There are two things I have come to consider absolutely imperative when considering a new car purchase: Apple CarPlay and adaptive cruise control. Stepping aboard a base-as-base-can-be Polestar 2 for a few hours on a hot New Mexico summer day, I was unfortunately treated to neither. While the latter is available as part of the $3200 Pilot Pack option—which also includes LED headlights, blind-spot monitoring, and a 360-degree camera—the former is not yet available for the PS2. Company representatives indicate that iPhone connectivity is coming OTA in short order, but didn’t have a release date for that update.

From a driving perspective, the front-drive Polestar 2 delivers a driving experience not that far removed from its sibling with all wheels driven. While sharing physically identical motors, the single-motor unit gets a slight power boost to 231 horsepower, up from 204 at each end of the dual-motor version. With some gearing trickery, the car still feels pretty darned quick. Allegedly the dual-motor runs from 0-60 in 4.5 seconds, while the single-motor makes the sprint in 7 seconds flat, but both felt a smidge jazzier.

If you’re looking for a mature and well-built luxury electric sedan, the single-motor 2 is a pretty great all-rounder.

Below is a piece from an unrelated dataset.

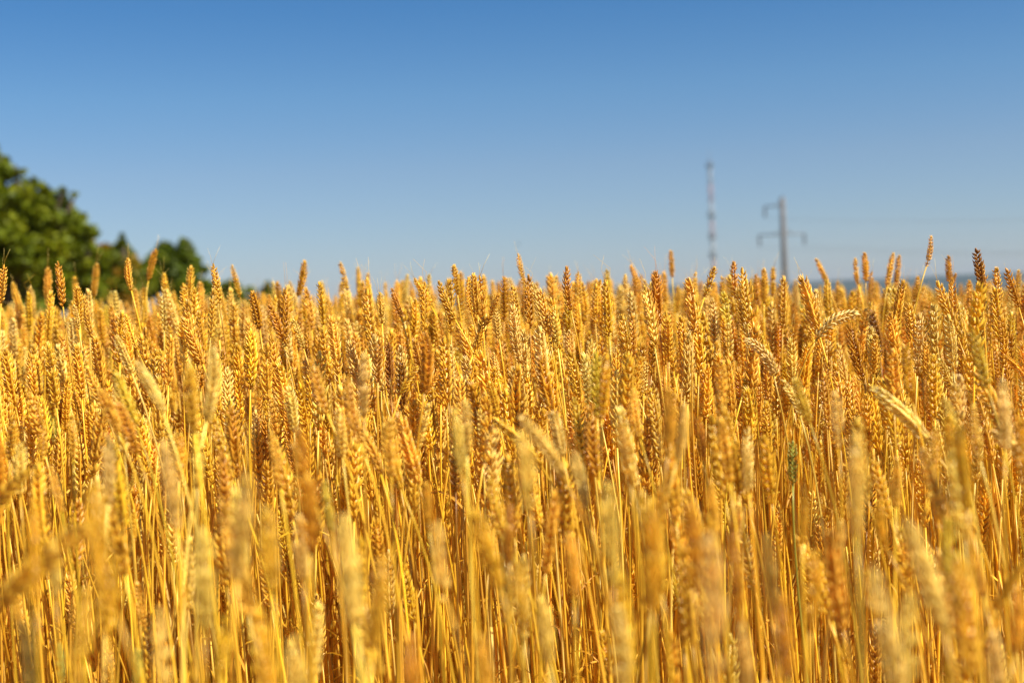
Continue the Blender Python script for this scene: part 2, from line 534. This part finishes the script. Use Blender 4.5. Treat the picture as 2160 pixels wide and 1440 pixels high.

It’s quiet and comfortable, while providing a uniquely chiseled exterior. All of the same creative reasons one might come up with to justify purchasing a Volvo over a BMW, for example, similarly apply to buying a Polestar 2 over a Tesla Model 3. It does most of what the competition accomplishes, but with a certain level of quirk blended in. This is the kind of car a tenured college poetry professor drives, and that’s a huge compliment. But it’s not the California-style mega-tech and progress-at-all-costs machine that Polestar purports it to be.